What you should do:
How many of the lines here include "wide"? Answer with a single number.

Data extract:

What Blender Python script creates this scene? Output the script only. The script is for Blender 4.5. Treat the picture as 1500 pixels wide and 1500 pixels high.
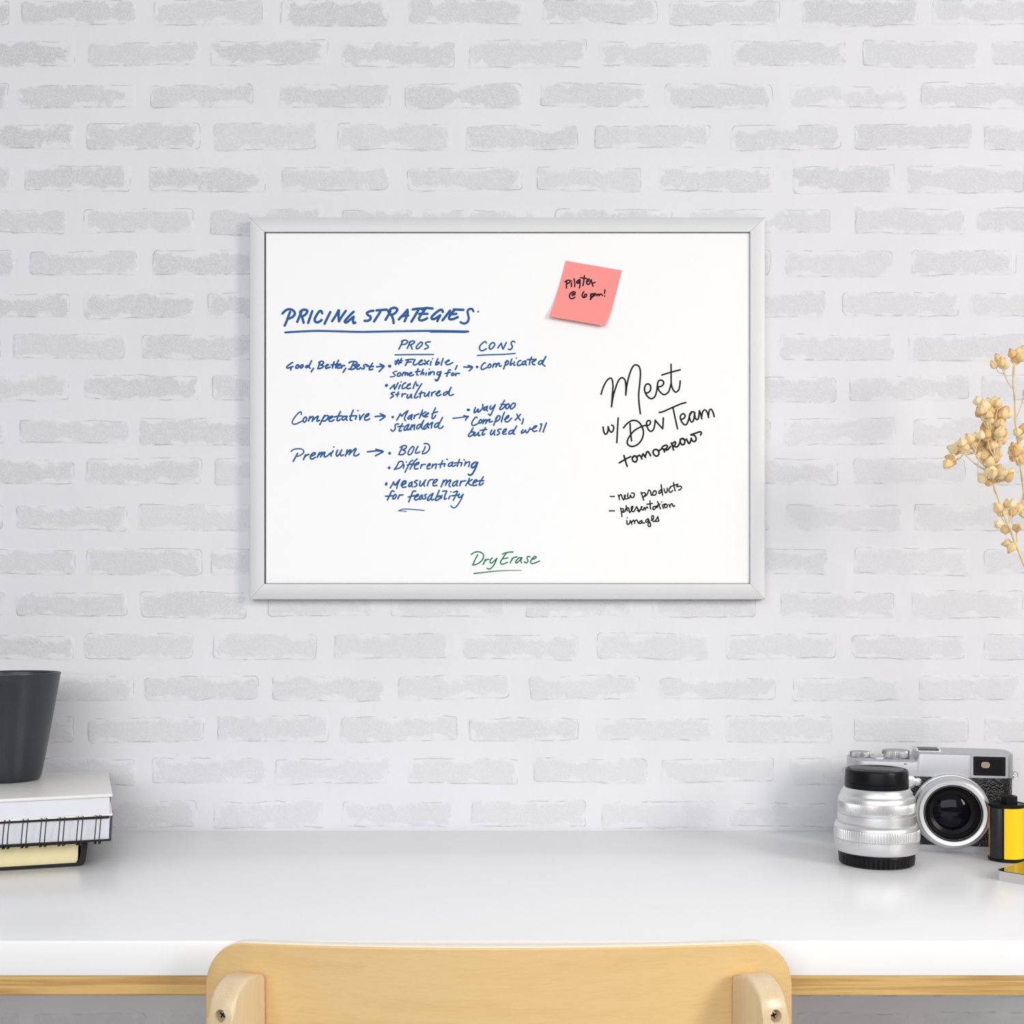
import bpy, bmesh, math, random
from mathutils import Vector, Matrix, noise as mnoise

for o in list(bpy.data.objects):
    bpy.data.objects.remove(o)
S = bpy.context.scene
COL = S.collection
R = math.radians
random.seed(7)

# ------------------------------------------------------------------ camera
EYE = 0.968          # lens height above the floor
CAMD = 1.26          # distance from lens to the brick wall (wall plane is y = 0)
DESK = 0.740         # desk top height
FPX = 1750.0
cam_data = bpy.data.cameras.new('camera')
cam_data.sensor_width = 36.0
cam_data.lens = 36.0 * FPX / 1500.0
cam_data.shift_y = 0.1
cam_data.clip_start = 0.02
cam = bpy.data.objects.new('view_camera', cam_data)
cam.location = (0, -CAMD, EYE)
cam.rotation_euler = (R(90), 0, 0)
COL.objects.link(cam)
S.camera = cam

# ------------------------------------------------------------------ light
W = bpy.data.worlds.new('room_daylight')
S.world = W
W.use_nodes = True
wn = W.node_tree
wn.nodes.clear()
w_out = wn.nodes.new('ShaderNodeOutputWorld')
w_bg = wn.nodes.new('ShaderNodeBackground')
w_tc = wn.nodes.new('ShaderNodeTexCoord')
w_sep = wn.nodes.new('ShaderNodeSeparateXYZ')
w_map = wn.nodes.new('ShaderNodeMapRange')
w_ramp = wn.nodes.new('ShaderNodeValToRGB')
w_map.inputs['From Min'].default_value = -1
w_map.inputs['From Max'].default_value = 1
w_ramp.color_ramp.elements[0].position = 0.42
w_ramp.color_ramp.elements[0].color = (0.30, 0.295, 0.295, 1)
w_ramp.color_ramp.elements[1].position = 0.75
w_ramp.color_ramp.elements[1].color = (0.90, 0.92, 0.97, 1)
w_bg.inputs['Strength'].default_value = 0.52
wn.links.new(w_tc.outputs['Generated'], w_sep.inputs[0])
wn.links.new(w_sep.outputs['Z'], w_map.inputs['Value'])
wn.links.new(w_map.outputs[0], w_ramp.inputs[0])
wn.links.new(w_ramp.outputs[0], w_bg.inputs['Color'])
wn.links.new(w_bg.outputs[0], w_out.inputs['Surface'])


def area_light(name, loc, target, sx, sy, power, color):
    d = bpy.data.lights.new(name, 'AREA')
    d.shape = 'RECTANGLE'
    d.size, d.size_y = sx, sy
    d.energy = power
    d.color = color
    o = bpy.data.objects.new(name, d)
    o.location = loc
    v = Vector(target) - Vector(loc)
    o.rotation_euler = v.to_track_quat('-Z', 'Y').to_euler()
    COL.objects.link(o)
    return o


# a tall window on the right hand side of the room, and an added wide fill light behind the viewer
area_light('window_daylight', (1.75, -1.75, 1.62), (0.3, -0.1, 0.85), 0.6, 0.85, 24.5, (1.0, 0.94, 0.87))
area_light('rear_fill_light', (-0.55, -3.0, 1.72), (0.0, 0.0, 0.70), 2.8, 1.5, 42.5, (0.97, 0.985, 1.0))

S.view_settings.view_transform = 'Standard'
S.view_settings.look = 'None'
S.view_settings.exposure = 0.03
S.view_settings.gamma = 1.0
S.view_settings.use_curve_mapping = False


# ------------------------------------------------------------------ helpers
def at(px, py, depth):
    """point of the place seen at a photo position, at a given distance from the lens plane"""
    return Vector(((px - 750.0) * depth / FPX, depth - CAMD, EYE - (py - 900.0) * depth / FPX))


def lin(r, g, b):
    def f(c):
        c /= 255.0
        return c / 12.92 if c <= 0.04045 else ((c + 0.055) / 1.055) ** 2.4
    return (f(r), f(g), f(b), 1.0)


def empty(name, loc, rz=0.0, label=None, cat=None, group=None):
    o = bpy.data.objects.new(name, None)
    o.empty_display_size = 0.02
    o.location = loc
    o.rotation_euler = (0, 0, rz)
    COL.objects.link(o)
    tag(o, label, cat, group)
    return o


def tag(o, label=None, cat=None, group=None, kind=None):
    if label:
        o['label'] = label
    if cat:
        o['category'] = cat
    if group:
        o['group'] = group
    if kind:
        o['kind'] = kind
    return o


def mesh_obj(name, verts, faces, mat, parent=None, smooth=None, mats=None, midx=None, loc=None, label=None):
    me = bpy.data.meshes.new(name)
    me.from_pydata([tuple(v) for v in verts], [], faces)
    return finish(name, me, mat, parent, smooth, mats, midx, loc, label)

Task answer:
2